Türkiye kozmetik sektörünün köklü markalarından Hunca Kozmetik, ekonomik sıkıntılar nedeniyle yeniden konkordato başvurusunda bulundu. Mahkeme 3 ay süreyle geçici mühlet kararı verdi.
Artan maliyetler, yüksek enflasyon ve daralan iç pazar, Türkiye’de birçok yerleşik firmayı zorlarken, bu süreçten kozmetik devi Hunca Kozmetik de nasibini aldı. 140 ülkeye ihracat yapan ve 1957’den bu yana faaliyet gösteren şirket, alacaklıların açtığı dava sonucu ikinci kez konkordato sürecine girdi.

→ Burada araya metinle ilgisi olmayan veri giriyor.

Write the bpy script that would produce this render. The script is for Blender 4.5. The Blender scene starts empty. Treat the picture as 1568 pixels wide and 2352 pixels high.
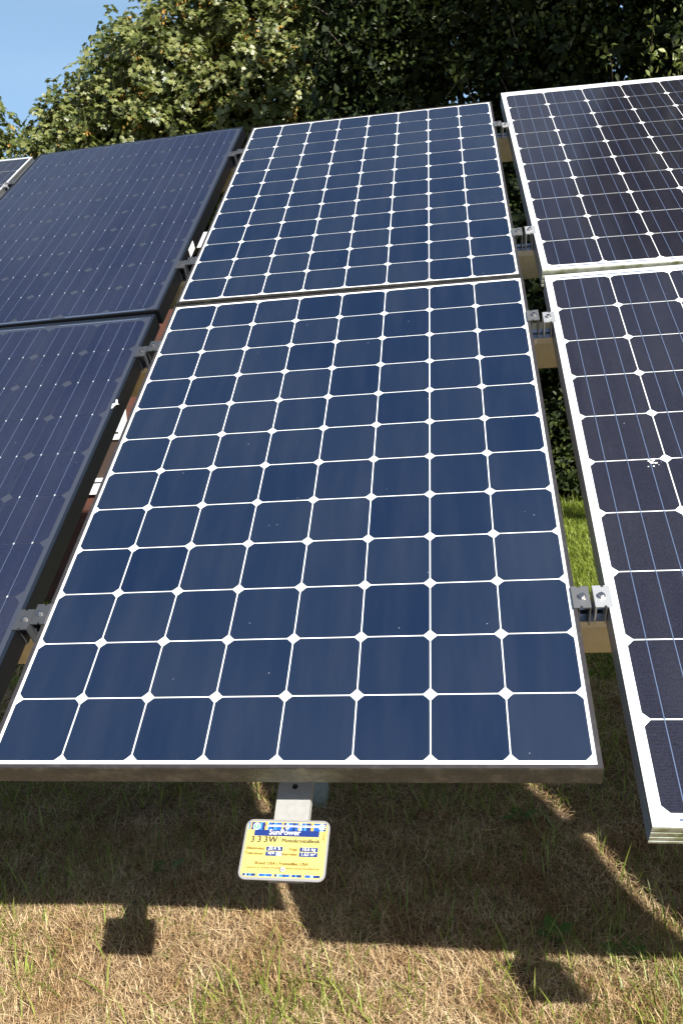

Hunca Kozmetik: 68 Yıllık Bir Marka, Zor Bir Virajda
Adnan Hunca tarafından 1957 yılında İstanbul’da kurulan Hunca Kozmetik, yıllar içinde deodoranttan parfüme, kişisel bakım ürünlerinden saç bakımına kadar geniş bir ürün yelpazesiyle hem iç piyasada hem de yurtdışında adını duyurmuştu. Şirketin, Avrupa ve Ortadoğu başta olmak üzere 140’tan fazla ülkeye ihracat yaptığı biliniyor.
Ancak ekonomik tablo, Hunca için de zorlu bir süreci beraberinde getirdi.
Kendi Kararıyla Bitirdi, Alacaklı Nedeniyle Yeniden Başladı
Hunca Kozmetik, geçtiğimiz yılın başında ilan ettiği konkordato sürecini 2025 Şubat ayında kendi kararıyla sonlandırmıştı. Fakat alacaklı firmalardan Vitt Kozmetik ve Özel Sağlık Hizmetleri’nin açtığı dava sonucu Tekirdağ Asliye Ticaret Mahkemesi, Hunca Kozmetik ve Hunca Ambalaj için yeniden konkordato süreci başlattı.
Mahkemeden 3 Aylık Geçici Mühlet
Mahkeme, şirketlerin mali yapısının toparlanıp toparlanamayacağının belirlenmesi amacıyla 3 aylık geçici mühlet verilmesine karar verdi. Bu süreçte, Koray Çevik, Merter Yağdım ve Ferahnaz Seval Özel geçici konkordato komiseri olarak görevlendirildi.
Karar kapsamında alacaklılar, ilan tarihinden itibaren 7 gün içinde konkordato talebinin reddi yönünde itirazlarını delilleriyle birlikte mahkemeye sunabilecek.
Ön İnceleme Duruşması Temmuz’da
Dosyanın ön inceleme duruşması 8 Temmuz 2025 tarihinde yapılacak. Bu duruşma, konkordato teklifinin kabul edilip edilmeyeceği sürecinde önemli bir eşik olacak.
Sektör Genelinde Sinyal Mi?
Hunca’nın yaşadığı bu durum, kozmetik gibi dış ticarete açık ve rekabetin yoğun olduğu sektörlerde faaliyet gösteren firmaların dahi ekonomik baskılara ne kadar açık olduğunu bir kez daha gözler önüne seriyor.